Abstract

This study investigated the underlying factors that influences pre-service Nigerian (technical vocational education and training, TVET) teachers’ decision to pursue a teaching career which aids in recruiting more teachers. Preservice TVET teachers are the teachers who are being prepared to teach in a vocation requiring technical skills. The motivation of these pre-service TVET teachers obtaining a postgraduate diploma in technical education was investigated using the quantitative research design approach to collect data via a researcher-created, self-administered questionnaire. Participants were selected from two cohorts (N = 78) of students enrolled in the various departments for the Postgraduate Diploma in Technical Education (PGDTE) program of the University of Nigeria.

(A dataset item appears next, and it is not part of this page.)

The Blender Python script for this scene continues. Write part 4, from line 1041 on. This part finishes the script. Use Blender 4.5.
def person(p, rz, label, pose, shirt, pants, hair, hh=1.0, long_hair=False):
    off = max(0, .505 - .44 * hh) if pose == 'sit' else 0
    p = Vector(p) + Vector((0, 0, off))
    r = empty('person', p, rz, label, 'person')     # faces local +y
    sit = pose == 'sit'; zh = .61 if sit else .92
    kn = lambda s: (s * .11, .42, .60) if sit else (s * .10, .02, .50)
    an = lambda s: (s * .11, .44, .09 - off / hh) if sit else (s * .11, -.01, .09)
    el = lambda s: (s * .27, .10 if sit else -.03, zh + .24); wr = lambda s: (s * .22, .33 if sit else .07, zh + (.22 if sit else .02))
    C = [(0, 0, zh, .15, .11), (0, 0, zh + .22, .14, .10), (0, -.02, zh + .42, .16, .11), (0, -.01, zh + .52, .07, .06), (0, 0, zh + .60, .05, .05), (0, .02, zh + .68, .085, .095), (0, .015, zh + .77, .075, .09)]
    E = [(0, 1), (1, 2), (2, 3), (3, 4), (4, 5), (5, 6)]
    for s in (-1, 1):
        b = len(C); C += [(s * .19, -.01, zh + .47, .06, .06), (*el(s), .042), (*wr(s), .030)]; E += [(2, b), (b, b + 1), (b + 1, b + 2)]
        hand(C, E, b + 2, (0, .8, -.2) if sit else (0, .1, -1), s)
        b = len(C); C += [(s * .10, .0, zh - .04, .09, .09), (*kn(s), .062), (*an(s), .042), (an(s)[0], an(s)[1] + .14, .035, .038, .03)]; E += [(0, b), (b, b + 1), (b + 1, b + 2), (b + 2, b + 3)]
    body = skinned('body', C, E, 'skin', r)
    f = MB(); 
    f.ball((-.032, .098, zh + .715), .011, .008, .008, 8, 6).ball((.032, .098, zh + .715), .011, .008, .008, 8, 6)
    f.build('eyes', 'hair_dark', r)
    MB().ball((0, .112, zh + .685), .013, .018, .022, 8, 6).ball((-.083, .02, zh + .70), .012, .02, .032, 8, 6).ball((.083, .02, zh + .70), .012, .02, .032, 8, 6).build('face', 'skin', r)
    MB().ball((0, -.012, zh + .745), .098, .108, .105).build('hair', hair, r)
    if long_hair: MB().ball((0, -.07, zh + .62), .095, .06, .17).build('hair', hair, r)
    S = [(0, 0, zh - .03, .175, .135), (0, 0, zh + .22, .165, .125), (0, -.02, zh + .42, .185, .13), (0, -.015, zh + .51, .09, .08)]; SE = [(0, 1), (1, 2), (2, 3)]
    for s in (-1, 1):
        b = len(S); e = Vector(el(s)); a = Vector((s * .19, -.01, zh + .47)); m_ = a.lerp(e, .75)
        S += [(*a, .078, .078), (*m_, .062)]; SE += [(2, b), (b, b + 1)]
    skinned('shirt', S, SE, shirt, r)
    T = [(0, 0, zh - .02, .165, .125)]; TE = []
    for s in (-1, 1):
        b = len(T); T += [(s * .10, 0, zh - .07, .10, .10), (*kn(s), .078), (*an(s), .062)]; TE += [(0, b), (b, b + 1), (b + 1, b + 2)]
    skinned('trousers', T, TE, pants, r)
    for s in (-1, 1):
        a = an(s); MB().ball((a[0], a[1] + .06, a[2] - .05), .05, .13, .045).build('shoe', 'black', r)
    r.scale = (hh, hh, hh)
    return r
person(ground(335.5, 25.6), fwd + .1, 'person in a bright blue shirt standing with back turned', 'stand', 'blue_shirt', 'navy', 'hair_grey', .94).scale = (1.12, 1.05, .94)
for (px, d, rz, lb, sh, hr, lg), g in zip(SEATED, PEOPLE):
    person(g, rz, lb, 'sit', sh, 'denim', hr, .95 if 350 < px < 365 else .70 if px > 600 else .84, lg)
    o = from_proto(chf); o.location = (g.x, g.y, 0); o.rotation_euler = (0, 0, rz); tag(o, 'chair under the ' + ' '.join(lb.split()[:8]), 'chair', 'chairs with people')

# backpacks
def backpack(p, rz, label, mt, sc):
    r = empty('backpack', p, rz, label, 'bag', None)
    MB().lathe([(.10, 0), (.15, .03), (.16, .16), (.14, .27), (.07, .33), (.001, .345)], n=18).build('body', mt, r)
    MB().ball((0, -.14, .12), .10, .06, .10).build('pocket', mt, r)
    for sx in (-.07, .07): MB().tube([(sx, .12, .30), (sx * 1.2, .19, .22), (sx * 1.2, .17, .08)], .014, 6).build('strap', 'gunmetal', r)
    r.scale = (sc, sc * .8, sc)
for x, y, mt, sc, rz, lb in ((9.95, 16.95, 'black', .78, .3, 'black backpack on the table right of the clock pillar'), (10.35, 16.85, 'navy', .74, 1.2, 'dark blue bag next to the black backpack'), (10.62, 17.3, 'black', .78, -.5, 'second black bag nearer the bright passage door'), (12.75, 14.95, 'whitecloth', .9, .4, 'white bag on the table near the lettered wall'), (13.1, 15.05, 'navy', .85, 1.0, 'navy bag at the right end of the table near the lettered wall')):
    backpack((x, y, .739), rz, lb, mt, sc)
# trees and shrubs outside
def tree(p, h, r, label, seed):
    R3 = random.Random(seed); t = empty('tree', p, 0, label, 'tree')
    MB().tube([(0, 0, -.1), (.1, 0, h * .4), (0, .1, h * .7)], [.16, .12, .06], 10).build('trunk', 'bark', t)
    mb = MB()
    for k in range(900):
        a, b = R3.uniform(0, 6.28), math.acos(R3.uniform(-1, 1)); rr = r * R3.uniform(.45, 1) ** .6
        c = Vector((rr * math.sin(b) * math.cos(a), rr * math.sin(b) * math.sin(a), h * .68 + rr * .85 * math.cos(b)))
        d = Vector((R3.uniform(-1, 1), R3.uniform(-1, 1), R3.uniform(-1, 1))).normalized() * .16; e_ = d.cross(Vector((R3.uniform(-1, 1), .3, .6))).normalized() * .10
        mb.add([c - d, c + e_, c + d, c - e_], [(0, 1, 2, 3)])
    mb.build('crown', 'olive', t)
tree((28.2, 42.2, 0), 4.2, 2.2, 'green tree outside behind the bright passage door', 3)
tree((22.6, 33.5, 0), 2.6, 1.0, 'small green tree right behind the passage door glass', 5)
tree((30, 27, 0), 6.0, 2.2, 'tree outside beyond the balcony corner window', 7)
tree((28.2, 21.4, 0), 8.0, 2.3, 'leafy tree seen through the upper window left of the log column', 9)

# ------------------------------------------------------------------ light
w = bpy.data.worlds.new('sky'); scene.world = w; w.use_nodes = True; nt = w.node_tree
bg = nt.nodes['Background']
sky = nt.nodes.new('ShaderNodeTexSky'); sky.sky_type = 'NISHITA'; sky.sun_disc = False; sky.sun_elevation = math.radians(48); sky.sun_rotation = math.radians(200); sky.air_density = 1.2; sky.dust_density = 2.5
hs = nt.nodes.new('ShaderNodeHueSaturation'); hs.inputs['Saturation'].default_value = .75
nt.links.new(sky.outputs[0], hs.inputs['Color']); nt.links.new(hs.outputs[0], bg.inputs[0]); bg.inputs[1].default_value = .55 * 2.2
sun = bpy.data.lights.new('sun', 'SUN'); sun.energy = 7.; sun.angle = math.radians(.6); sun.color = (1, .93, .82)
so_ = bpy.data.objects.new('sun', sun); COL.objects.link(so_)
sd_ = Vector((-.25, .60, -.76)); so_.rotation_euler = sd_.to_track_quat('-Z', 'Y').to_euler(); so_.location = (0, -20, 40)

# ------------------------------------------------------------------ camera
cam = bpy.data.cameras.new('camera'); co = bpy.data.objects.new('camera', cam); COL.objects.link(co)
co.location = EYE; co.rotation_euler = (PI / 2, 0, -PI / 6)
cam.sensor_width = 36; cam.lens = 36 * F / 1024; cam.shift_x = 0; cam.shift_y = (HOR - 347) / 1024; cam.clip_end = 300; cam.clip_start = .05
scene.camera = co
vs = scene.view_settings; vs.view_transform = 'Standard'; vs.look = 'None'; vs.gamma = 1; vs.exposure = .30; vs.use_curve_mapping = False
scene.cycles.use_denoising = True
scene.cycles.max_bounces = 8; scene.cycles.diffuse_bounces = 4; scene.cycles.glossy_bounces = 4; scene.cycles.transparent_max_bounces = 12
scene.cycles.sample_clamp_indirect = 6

According to the quantitative analysis, excellent role models from previous teachers, the demanding nature of the job role, a willingness to impart relevant knowledge and skills, a willingness to assist financially disadvantaged students in gaining marketable job skills, and the country’s presumed demand for TVET teachers were the primary motivators for pre-service teachers. However, the gender aspect revealed that male and female pre-service TVET teachers showed significant differences in their altruistic and intrinsic impulses when the non-parametric Mann-Whitney U tests were utilized to analyze extracted data on gender. The ramifications of the findings were then examined, as well as their significance in enhancing hiring measures through setting of standards for technical and vocational education programs in the universities to improve on the status of pre-service TVET teachers to attract quality graduates of technical education programs who can teach as TVET teachers before and after completing their programs.